What the New VDP Looks Like

The proposed overhaul strips out a lot of the complexity. Here's the redesigned process:

Step 1: One Application.
Instead of a multi-step intake process, taxpayers submit a single electronic form — Form 14457 — that includes all years of noncompliance and a full explanation of what happened.

Step 2: Conditional Approval.
If IRS Criminal Investigation approves the submission, the taxpayer receives a conditional approval letter.

Step 3: Three Months to Fix Everything.
From conditional approval, taxpayers have three months to: - File all missing or amended tax returns - File required international forms (Forms 5471, 8865, 8938) - File all FBARs (foreign bank account reports) - Pay all taxes, penalties, and interest - Sign required agreements

Clear deadline. No more open-ended limbo.

The New Penalty Structure

One of the biggest improvements is penalty transparency. Under the proposed framework, standardized penalties apply for the most recent six years:

  • Late-filed returns: Failure-to-file penalties apply; failure-to-pay penalties do not

  • Amended returns: 20% accuracy-related penalty per year

  • FBAR violations: Per-year penalties, adjusted for inflation

  • International information returns (5471, 8865, etc.): Up to $10,000 per form, per year

Are these penalties steep? Yes. But at least clients can calculate their exposure before deciding whether to come forward. That's a massive improvement over the current "guess and hope" dynamic.

Why the IRS Is Doing This Now

The IRS is dealing with staffing shortages, a growing tax gap, and declining VDP participation. A simpler program means more voluntary compliance, fewer enforcement actions, and more revenue without adding agents.

It also signals something important: the IRS would rather collect the money than prosecute. If your clients have offshore issues, the IRS is making it easier to come in from the cold.

What CPAs Should Do

This is client-review time. The proposed changes create a clear window of opportunity for clients who've been on the fence about disclosing offshore accounts or income.

Ask yourself: do you have clients with foreign bank accounts above the FBAR reporting threshold ($10,000)? Foreign business interests they haven't reported? Foreign investments with undisclosed income? If the answer to any of those is yes — and the failure might be considered willful — they need to know this is coming.

A few practical steps:

  1. Don't wait for finalized guidance — the IRS has signaled direction, and the process is expected to be formalized soon. Pre-position clients now.

  2. Get foreign account details — FBAR and FATCA compliance are the core of most voluntary disclosures. Know what your clients hold before you engage.

  3. Calculate exposure before disclosing — the new penalty framework makes this possible in a way it wasn't before. Run the numbers.

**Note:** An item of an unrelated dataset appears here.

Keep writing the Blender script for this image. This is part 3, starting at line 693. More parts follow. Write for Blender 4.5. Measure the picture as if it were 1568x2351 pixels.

  4. Consider criminal exposure carefully — the VDP is run through CI for a reason. Clients with potentially willful violations need an attorney in the loop, not just a CPA.

The Bottom Line

The IRS is making it easier to fix offshore tax problems voluntarily. That's good news for CPAs and their clients. The window won't stay open forever — once this program gets finalized and enforcement ramps up, the calculus changes.

If you have clients with unreported foreign income or accounts, this is the moment to have the conversation.